## Exercise requirements
The required output consists solely of the lines from the top of the listing through the line containing "0.45, 0.05, 0.4)", transcribed exactly.

..............................

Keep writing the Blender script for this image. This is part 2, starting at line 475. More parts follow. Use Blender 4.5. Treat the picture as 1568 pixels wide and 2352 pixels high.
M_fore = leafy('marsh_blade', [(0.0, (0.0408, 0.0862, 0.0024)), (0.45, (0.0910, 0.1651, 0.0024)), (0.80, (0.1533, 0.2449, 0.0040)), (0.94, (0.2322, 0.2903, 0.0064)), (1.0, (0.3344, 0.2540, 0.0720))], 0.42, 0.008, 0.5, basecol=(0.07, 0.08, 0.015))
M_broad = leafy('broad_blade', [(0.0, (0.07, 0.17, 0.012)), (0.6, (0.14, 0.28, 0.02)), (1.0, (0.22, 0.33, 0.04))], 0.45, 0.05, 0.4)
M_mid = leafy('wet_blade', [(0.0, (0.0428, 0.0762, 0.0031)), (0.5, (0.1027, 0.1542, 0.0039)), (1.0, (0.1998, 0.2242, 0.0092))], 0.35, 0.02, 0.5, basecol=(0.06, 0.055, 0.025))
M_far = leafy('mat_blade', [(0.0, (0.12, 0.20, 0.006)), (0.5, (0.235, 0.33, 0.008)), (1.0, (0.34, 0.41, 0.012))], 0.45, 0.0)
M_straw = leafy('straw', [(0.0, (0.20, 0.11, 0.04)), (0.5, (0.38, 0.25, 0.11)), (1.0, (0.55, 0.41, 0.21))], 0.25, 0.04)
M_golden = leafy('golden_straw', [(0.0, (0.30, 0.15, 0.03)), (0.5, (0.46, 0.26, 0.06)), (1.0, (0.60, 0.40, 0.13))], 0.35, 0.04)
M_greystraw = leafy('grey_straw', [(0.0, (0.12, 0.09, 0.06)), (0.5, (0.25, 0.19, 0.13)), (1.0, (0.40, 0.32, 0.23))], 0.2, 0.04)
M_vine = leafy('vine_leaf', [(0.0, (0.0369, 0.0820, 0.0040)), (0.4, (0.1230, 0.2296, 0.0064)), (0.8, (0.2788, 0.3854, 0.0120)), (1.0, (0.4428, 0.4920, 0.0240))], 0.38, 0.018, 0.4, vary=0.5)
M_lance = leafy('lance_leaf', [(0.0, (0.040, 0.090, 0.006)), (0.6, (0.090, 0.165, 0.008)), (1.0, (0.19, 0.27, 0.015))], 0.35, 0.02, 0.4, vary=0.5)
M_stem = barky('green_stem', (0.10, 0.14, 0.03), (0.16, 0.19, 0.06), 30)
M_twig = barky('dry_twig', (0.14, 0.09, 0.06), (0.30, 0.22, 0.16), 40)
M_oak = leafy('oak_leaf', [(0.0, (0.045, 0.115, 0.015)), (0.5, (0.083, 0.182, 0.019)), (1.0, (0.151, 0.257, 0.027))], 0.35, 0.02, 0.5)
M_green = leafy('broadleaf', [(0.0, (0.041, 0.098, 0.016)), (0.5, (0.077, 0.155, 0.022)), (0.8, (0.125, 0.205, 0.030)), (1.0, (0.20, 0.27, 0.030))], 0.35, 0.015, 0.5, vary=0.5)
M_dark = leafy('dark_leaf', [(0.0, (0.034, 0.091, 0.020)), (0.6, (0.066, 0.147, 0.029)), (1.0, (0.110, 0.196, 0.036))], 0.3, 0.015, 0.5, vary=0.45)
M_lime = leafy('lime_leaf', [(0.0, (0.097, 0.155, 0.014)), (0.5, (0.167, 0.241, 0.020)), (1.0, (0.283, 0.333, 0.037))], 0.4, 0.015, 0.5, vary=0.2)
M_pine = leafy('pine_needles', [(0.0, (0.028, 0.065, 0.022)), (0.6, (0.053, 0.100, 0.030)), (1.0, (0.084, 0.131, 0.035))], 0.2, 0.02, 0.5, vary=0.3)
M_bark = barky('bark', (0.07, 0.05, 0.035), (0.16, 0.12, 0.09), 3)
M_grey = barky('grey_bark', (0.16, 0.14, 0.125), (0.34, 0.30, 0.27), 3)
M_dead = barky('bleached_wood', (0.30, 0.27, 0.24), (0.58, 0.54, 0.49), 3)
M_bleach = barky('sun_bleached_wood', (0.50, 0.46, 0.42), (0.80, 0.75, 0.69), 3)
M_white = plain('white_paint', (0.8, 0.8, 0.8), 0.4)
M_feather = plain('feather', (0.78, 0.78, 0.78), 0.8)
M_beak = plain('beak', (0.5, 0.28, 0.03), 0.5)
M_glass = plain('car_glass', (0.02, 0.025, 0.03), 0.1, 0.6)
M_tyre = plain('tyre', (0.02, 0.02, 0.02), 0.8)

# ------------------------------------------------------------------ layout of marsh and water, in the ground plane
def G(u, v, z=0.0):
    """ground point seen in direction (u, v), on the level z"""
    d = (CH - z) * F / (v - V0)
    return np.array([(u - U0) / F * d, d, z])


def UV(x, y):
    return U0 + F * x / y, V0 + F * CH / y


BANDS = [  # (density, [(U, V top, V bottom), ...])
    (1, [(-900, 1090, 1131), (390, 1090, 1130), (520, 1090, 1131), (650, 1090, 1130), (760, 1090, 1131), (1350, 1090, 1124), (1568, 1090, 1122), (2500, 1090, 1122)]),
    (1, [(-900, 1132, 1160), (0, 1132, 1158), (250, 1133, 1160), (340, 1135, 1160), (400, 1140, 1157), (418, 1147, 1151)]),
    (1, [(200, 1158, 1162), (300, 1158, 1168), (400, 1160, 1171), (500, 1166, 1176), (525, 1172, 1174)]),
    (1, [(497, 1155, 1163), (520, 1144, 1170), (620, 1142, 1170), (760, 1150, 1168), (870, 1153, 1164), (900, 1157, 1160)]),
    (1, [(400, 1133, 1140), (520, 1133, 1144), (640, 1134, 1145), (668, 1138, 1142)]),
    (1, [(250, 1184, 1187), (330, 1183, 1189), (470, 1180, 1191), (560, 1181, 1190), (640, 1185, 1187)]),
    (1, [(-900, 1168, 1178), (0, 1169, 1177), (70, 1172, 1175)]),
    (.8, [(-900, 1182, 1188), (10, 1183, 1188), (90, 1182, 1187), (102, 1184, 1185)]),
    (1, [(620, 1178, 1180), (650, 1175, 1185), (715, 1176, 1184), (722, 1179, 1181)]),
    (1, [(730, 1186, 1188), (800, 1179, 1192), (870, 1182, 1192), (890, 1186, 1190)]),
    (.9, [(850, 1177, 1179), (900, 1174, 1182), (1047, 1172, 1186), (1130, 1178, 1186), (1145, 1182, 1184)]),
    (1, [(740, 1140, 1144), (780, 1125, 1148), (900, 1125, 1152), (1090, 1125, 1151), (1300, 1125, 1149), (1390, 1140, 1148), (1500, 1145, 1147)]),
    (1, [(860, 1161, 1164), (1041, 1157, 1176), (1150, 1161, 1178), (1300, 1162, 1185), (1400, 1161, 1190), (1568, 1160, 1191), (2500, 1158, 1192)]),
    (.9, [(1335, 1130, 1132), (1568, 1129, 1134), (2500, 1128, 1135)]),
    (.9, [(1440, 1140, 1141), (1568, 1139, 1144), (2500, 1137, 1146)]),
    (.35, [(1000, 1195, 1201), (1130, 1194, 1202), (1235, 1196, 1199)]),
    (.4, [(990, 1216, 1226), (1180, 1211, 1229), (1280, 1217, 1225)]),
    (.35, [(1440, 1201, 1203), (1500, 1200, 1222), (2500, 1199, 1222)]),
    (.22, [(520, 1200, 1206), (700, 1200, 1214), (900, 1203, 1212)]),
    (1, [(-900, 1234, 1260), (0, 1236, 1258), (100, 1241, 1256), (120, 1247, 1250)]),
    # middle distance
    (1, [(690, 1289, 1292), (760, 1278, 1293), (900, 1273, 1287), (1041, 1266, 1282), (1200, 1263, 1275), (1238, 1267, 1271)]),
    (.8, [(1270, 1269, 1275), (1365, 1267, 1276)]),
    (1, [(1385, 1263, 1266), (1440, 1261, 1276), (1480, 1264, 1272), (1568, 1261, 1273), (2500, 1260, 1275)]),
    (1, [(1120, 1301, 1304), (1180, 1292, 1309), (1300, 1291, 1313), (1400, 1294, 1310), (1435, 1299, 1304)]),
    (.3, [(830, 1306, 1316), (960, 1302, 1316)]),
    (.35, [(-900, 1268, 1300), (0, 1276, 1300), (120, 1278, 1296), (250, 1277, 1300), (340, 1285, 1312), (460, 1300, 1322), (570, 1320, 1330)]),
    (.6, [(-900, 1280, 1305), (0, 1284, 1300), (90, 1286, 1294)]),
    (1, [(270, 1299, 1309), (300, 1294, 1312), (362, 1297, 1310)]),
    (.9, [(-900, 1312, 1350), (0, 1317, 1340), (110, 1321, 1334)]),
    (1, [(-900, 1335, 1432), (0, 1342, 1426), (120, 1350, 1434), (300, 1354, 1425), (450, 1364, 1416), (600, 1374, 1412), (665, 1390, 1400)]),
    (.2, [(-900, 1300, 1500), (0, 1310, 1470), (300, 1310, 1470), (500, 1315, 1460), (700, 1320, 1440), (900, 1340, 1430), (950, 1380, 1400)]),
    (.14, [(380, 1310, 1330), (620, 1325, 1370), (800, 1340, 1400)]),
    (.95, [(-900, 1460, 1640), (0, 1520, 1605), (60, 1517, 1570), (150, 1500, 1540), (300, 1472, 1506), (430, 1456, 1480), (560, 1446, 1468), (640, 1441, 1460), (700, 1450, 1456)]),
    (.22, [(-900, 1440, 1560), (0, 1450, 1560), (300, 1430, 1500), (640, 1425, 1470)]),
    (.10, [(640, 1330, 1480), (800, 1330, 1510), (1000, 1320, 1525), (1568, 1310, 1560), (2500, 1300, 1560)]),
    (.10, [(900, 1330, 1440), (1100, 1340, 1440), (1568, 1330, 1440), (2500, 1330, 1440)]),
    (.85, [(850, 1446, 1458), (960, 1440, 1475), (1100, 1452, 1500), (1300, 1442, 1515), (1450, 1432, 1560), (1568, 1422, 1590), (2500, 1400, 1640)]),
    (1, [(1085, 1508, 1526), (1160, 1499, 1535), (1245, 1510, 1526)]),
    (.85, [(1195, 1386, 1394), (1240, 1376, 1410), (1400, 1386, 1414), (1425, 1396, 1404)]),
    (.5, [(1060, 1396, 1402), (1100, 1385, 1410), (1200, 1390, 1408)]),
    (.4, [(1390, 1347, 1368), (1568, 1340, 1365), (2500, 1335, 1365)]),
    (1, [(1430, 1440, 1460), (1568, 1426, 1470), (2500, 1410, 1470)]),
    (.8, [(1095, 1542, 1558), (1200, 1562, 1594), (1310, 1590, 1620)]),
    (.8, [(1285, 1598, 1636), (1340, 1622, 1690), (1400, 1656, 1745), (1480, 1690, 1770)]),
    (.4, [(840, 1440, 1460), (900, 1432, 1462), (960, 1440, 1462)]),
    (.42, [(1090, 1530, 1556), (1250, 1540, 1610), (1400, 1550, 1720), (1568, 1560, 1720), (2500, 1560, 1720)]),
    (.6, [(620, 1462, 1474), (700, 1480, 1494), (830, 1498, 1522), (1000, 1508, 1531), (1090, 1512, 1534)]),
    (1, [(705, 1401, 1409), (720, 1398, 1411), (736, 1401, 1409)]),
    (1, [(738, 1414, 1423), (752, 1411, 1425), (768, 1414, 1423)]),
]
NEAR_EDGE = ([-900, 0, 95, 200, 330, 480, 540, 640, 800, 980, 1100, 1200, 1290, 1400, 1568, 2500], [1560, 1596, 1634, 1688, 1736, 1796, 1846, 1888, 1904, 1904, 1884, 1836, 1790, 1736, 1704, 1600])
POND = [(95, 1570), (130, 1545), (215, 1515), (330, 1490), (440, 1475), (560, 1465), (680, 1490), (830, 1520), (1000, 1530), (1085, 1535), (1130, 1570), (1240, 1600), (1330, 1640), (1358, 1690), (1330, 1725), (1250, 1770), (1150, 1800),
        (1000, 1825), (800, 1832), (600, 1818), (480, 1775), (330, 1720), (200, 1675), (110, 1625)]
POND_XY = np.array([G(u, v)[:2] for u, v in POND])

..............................

## Answer to the problem
Keep writing the Blender script for this image. This is part 2, starting at line 475. More parts follow. Use Blender 4.5. Treat the picture as 1568 pixels wide and 2352 pixels high.
M_fore = leafy('marsh_blade', [(0.0, (0.0408, 0.0862, 0.0024)), (0.45, (0.0910, 0.1651, 0.0024)), (0.80, (0.1533, 0.2449, 0.0040)), (0.94, (0.2322, 0.2903, 0.0064)), (1.0, (0.3344, 0.2540, 0.0720))], 0.42, 0.008, 0.5, basecol=(0.07, 0.08, 0.015))
M_broad = leafy('broad_blade', [(0.0, (0.07, 0.17, 0.012)), (0.6, (0.14, 0.28, 0.02)), (1.0, (0.22, 0.33, 0.04))], 0.45, 0.05, 0.4)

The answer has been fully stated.